Y otro tanto cabe para la república, el Estado y sus poderes formales. El modelo inspirado en Montesquieu ha muerto y es, en verdad, tan zombie como los zombies que votaron por correo. Lo que tiene de vida es su formalidad; es texto sin alma, de la misma forma que el muerto viviente es carne putrefacta sin alma. El “cuarto poder” ya no es una metáfora sino la forma suprema de poder en la era de la (des)información, que barre con toda la estructura tradicional. Sus dueños se han revelado como los verdaderos soberanos. Bloquean, censuran, silencian. Pero también reparten el juego de las voces autorizadas. Jueces del fact-checking, omniscientes detentadores de la verdad, dueños del dedo señalador de “fake news”, colocadores de cartelitos que reenvían a “información comprobada”, como la de la OMS o la base de datos de votantes de Michigan: no se trata del poder de ejecutar, legislar o juzgar, sino del poder de configurar el simulacro de lo real. Ningún filósofo político moderno pudo imaginar un poder de tal envergadura.

Partidarios de Trump esperan que el Poder Judicial revierta irregularidades y un denunciado fraude electoral. Pero eso sólo tenía sentido en un mundo que ya no es el nuestro. En este, nuestro mundo actual, semejante intento dispararía un nivel de violencia política sin precedentes en la historia reciente de Norteamérica. Tal vez una guerra civil como consecuencia de semejante colisión de poder. Los medios declararon ganador a Biden, y eso es todo lo que importa ahora. La Justicia no podría, aun queriéndolo, revertir aquello. Se trata del poder de lo fáctico frente a la formalidad del poder.
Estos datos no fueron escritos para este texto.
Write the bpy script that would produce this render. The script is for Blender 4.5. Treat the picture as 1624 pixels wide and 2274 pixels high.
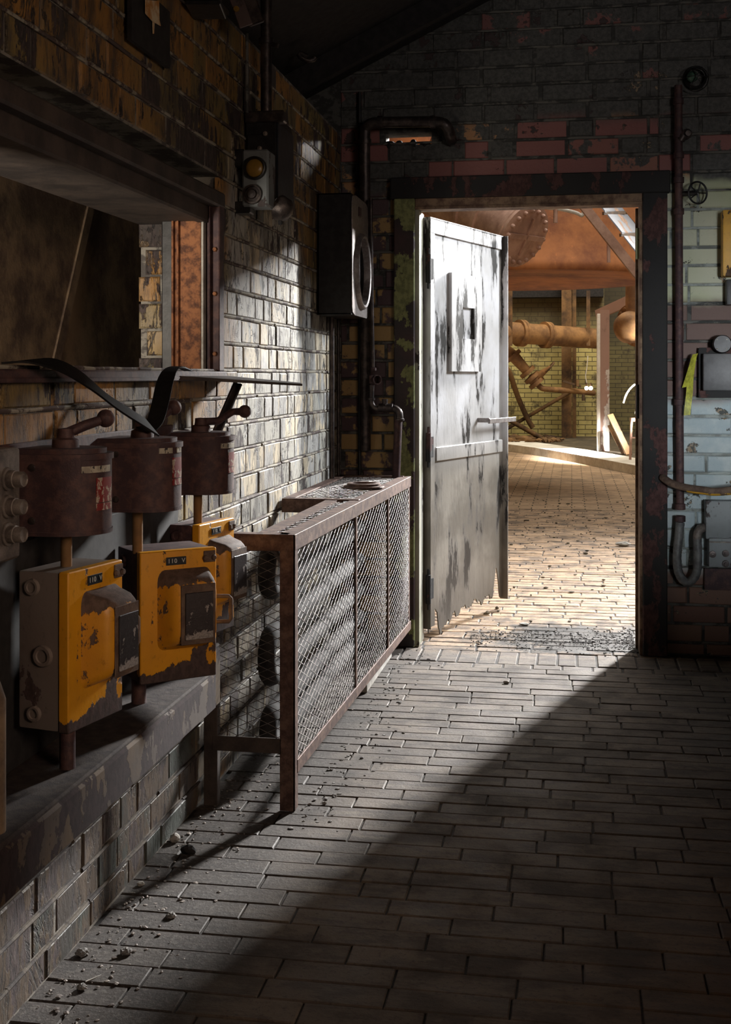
import bpy, bmesh, math, random
from mathutils import Vector, Matrix
random.seed(7)
PI = math.pi
for o in list(bpy.data.objects): bpy.data.objects.remove(o)
S = bpy.context.scene
COL = S.collection
# ------------------------------------------------------------------ camera
F = 2700.0; CX = 812.0; HY = 835.0; YAW = math.radians(9.63)
cs, sn = math.cos(YAW), math.sin(YAW)
cam = bpy.data.objects.new('camera', bpy.data.cameras.new('camera')); COL.objects.link(cam)
cam.location = (0, 0, 1.3); cam.rotation_euler = (PI/2, 0, YAW)
cam.data.sensor_fit = 'HORIZONTAL'; cam.data.sensor_width = 36.0
cam.data.lens = 36.0*F/1624.0
cam.data.shift_y = -(2274/2-HY)/1624.0
cam.data.clip_start = 0.05
S.camera = cam
# ------------------------------------------------------------------ world, lights, exposure
w = bpy.data.worlds.new('world'); S.world = w; w.use_nodes = True
w.node_tree.nodes['Background'].inputs[0].default_value = (0.6, 0.7, 0.9, 1)
w.node_tree.nodes['Background'].inputs[1].default_value = 0.02
S.view_settings.view_transform = 'Standard'; S.view_settings.look = 'None'
S.view_settings.exposure = 0.0; S.view_settings.gamma = 1.0
try: S.view_settings.use_curve_mapping = False
except Exception: pass
def area(name, loc, target, sx, sy, power, col, spread=PI):
    l = bpy.data.lights.new(name, 'AREA'); l.shape = 'RECTANGLE'; l.size = sx; l.size_y = sy
    l.energy = power; l.color = col; l.spread = spread
    o = bpy.data.objects.new(name, l); COL.objects.link(o); o.location = loc
    d = Vector(target)-Vector(loc); o.rotation_euler = d.to_track_quat('-Z', 'Y').to_euler()
    return o
area('hall_high_window_light', (3.6, 15.5, 5.35), (-0.7, 4.6, 0.9), 0.7, 2.0, 265, (1.0, 0.98, 0.95), math.radians(42))
area('hall_side_window_light', (4.8, 9.4, 4.6), (-0.5, 6.2, 1.4), 1.2, 1.8, 140, (0.93, 0.97, 1.0), math.radians(75))
area('hall_rooflight', (1.5, 12.0, 8.2), (1.5, 12.0, 0), 6, 9, 540, (1.0, 0.96, 0.9))
area('hall_far_rooflight', (1.0, 19.5, 8.2), (2.0, 22.0, 0), 5, 5, 800, (1.0, 0.9, 0.72))
area('room_rear_fill_light', (1.5, 0.2, 1.75), (-1.1, 2.75, 1.0), 0.9, 0.7, 4.6, (1.0, 0.74, 0.56), math.radians(70))  # warm fill added for the yellow boxes; its source is unseen
area('room_right_wall_fill', (1.7, -1.2, 1.35), (0.75, 5.8, 1.25), 0.5, 0.5, 2.7, (0.9, 0.96, 1.0), math.radians(17))  # weak fill added to lift the wall right of the doorway
area('hall_kerb_fill', (3.3, 10.9, 5.6), (0.12, 18.9, 0.13), 0.35, 0.35, 80, (1.0, 0.98, 0.95), math.radians(7))  # narrow lamp added only to whiten the kerb
area('room_high_fill', (1.6, 1.2, 2.2), (0.2, 5.8, 2.9), 0.6, 0.6, 2.2, (1.0, 0.9, 0.85), math.radians(60))
area('window_outside_fill', (-1.66, 1.1, 1.2), (-1.5, 3.4, 1.5), 0.25, 0.9, 60.0, (1.0, 0.9, 0.75))  # fill added outside the window for its reveal and the panel
# ------------------------------------------------------------------ picture-measured helpers
def ray(px, D):      # point at pixel column px and optical depth D -> world x, y
    u = (px-CX)/F; R = u*D
    return D*-sn+R*cs, D*cs+R*sn
def P(px, py, D):
    x, y = ray(px, D); return Vector((x, y, 1.3+(HY-py)*D/F))
def bp(px, py, y=5.82):   # on a plane y = const
    u = (px-CX)/F; D = y/(cs+u*sn)
    return P(px, py, D)
def lp(px, py, X=-1.11):  # on a plane x = const
    u = (px-CX)/F; D = X/(-sn+u*cs)
    return P(px, py, D)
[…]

Las elecciones norteamericanas mostraron, en efecto, que hay una brecha entre lo fáctico y lo formal; que, en este sentido, nuestras categorías políticas responden a un modelo meramente formal, y que el poder hoy tiene otras fuentes muy distintas, otra arquitectura, otra tecnología, otra maquinaria. 

Juan celebró con entusiasmo y sinceridad a Biden, cuya política desconoce, porque “había que sacar a Trump”, cuya política también desconoce. Es la maquinaria de esta insólita producción política la que está hoy en el centro del poder y, por tanto, la que hay que explicar.